An ex-BF of mine had a couple of eating habits that made me cringe. First, he had to examine every speck of food he put in his mouth. To do this he would slide his very large glasses down his nose and stain to peer over the top of them holding the fork practically up to his forehead. He had to look at every morsel from every angle. I never figured out what he was looking for. The other thing was that he held his fork like people hold barbells or a shovel. This was to facilitate the thing he did by the end of the meal. He'd scrape and scrape and scrape the last of the meal to the edge of his plate so hard that it would make the ear splitting screeching sounds.

And I genuinely loath going out to eat with my mother. She will only go to this small Chinese restaurant near her house. She's been going there for 20 years. At the end of the meal she'll put one stack of bills on top of the check and put the tip in another neat stack. Then when the waitress comes she points to the check and proceeds to tell the waitress very loudly (because we all know if you think someone doesn't understand English just speak English extremely loud and they'll suddenly understand you) "DISS FOE CHECK" then points to the tip and screams "DISS FOE YOOOOO". No matter how many times the waitress says "Why thank you so much. Have a nice evening." in perfect English, my mom still doesn't get it. I want to crawl in a hole every time.

Posted

Really good question, and I'm glad the thread got bumped.

This happened probably ten years ago, perhaps more, and I don't see these people anymore.

At the time, this couple had a totally spoiled and obnoxious daughter of around five years old. Now, I adore children and will put up with a lot, but this was a child who threw a full-on, flinging self on the ground, pounding hands and feet, wailing and screaming fit literally every time anything displeased her in the least. Her father tried to reason with her, her mother thought it was a battle of wills that she could win. Not pretty.

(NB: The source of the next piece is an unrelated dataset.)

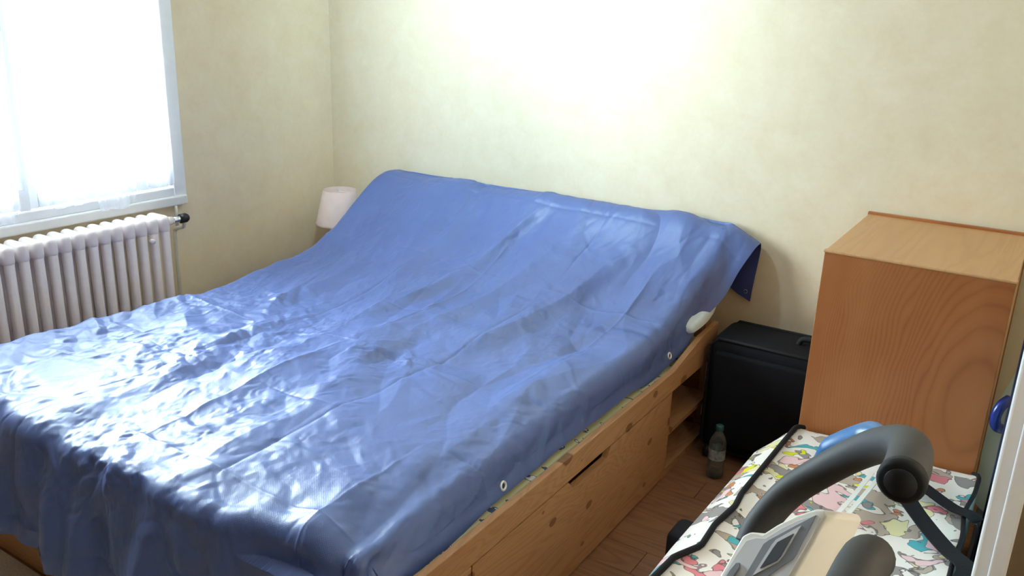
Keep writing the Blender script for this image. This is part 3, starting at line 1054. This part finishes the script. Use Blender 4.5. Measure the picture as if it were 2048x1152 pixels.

Anyway, we were out for someone's birthday dinner at an indifferent chain restaurant with 11 people. The couple had invited everyone to dinner - "please come and help us celebrate!"Several people in the group were late, so we didn't order for at least an hour. This was a teetotaling crowd, so everyone was having soda or even water while waiting - after an hour, the table hadn't spent $10. This was also a busy Friday night.

Eventually, we ordered. It was a complicated order, with lots of special requests like "I'd like the taco salad, but no tomatoes and I'd like some sliced green olives on it" The couple was careful to tell the waitress "oh, we want separate checks - these three together, those two, those two, this one is a single..." At this point, I was more than a little suspicious of the "invitation." We must have spent three hours there, maybe more. The daughter was exhausted (understandably) and getting crankier by the second. The separate checks were sorted out. "Oh, we'll get the tip!" said the "hosting" couple. They proceeded to add all the checks together, and unapologetically placed 5% of the total on the table. I was horrified and disgusted.

After everyone else had left the parking lot, I went back in and gave the manager an adiitional 25% and apologized for the shameful omission. I don't know that I ever had dinner with them again, but I don't believe that I did. I've never been back to that restaurant. What was interesting and also disturbing was that I was the only one who did anything about it. Another person from that crowd would habitually invite someone out for dinner "I'd like to take you to dinner!" and after the check arrived, would look in her purse and declare "I left all my cash at home!"

What can I say? I was young(er) and feckless, This stuff doesn't happen to me much now, because I'm a known curmudgeon about restaurant behavior.

I also dislike, almost to the point of lecturing strangers, loud and usually unpleasant cell phone conversations, and people who while dining in one restaurant loudly extol the virtues of other restaurants, usually famous ones. Blech!

"Life itself is the proper binge" Julia Child

Posted

Thanks, Baby/Cold Duck 'connoisseurs'! lol! Just how did I go all my underaged drinking life knowing this? It's probably best to put the horrors of the early 90's behind me and revel in knowing better.

On a related note, I left my ID at home for the extremely snowy trek to the liquor store today and got carded. I told the guy I was 31, but he was unmoved. *God and Santa Claus, bless that man!* Thankfully, after trekking 6 blocks in the snow, my boyfriend was able to pay! A happy ending was enjoyed by all!

Posted

I have a friend, who I love dearly, but is very difficult to eat with. First off, she doesn’t really eat very much and will agree to go out but then will just want a small green salad or a side of vegetables or even just a glass of wine and then will ask to try something of mine and will eat the things that the rest of us don't finish! The other night we went for Thai and she wasn't really hungry and wanted a green salad (not on the menu at all) and ate the left over shrimp tails from my soup :blink:

www.parisnotebook.wordpress.com

  • 2 weeks later...
Posted

I was in Las Vegas for the Dela Hoya fight and went to CraftSteak with some friends, one of whom my other friends had warned has been "unstable."

Well, to make a long story short, we ordered the tasting menu and during the time while our server was off to place our order with the kitchen, our friends' stability went right off the chart. Crying, yelling and generally creating a difficult scene before storming off and out of the restaurant. Wow, unstable indeed.

Much to their credit, our surprised server was more than accommodating about the departure of our friend - even though it was an extremely busy Saturday night.

Needless to say, I'll be more than a little reluctant to dine with that friend ever again.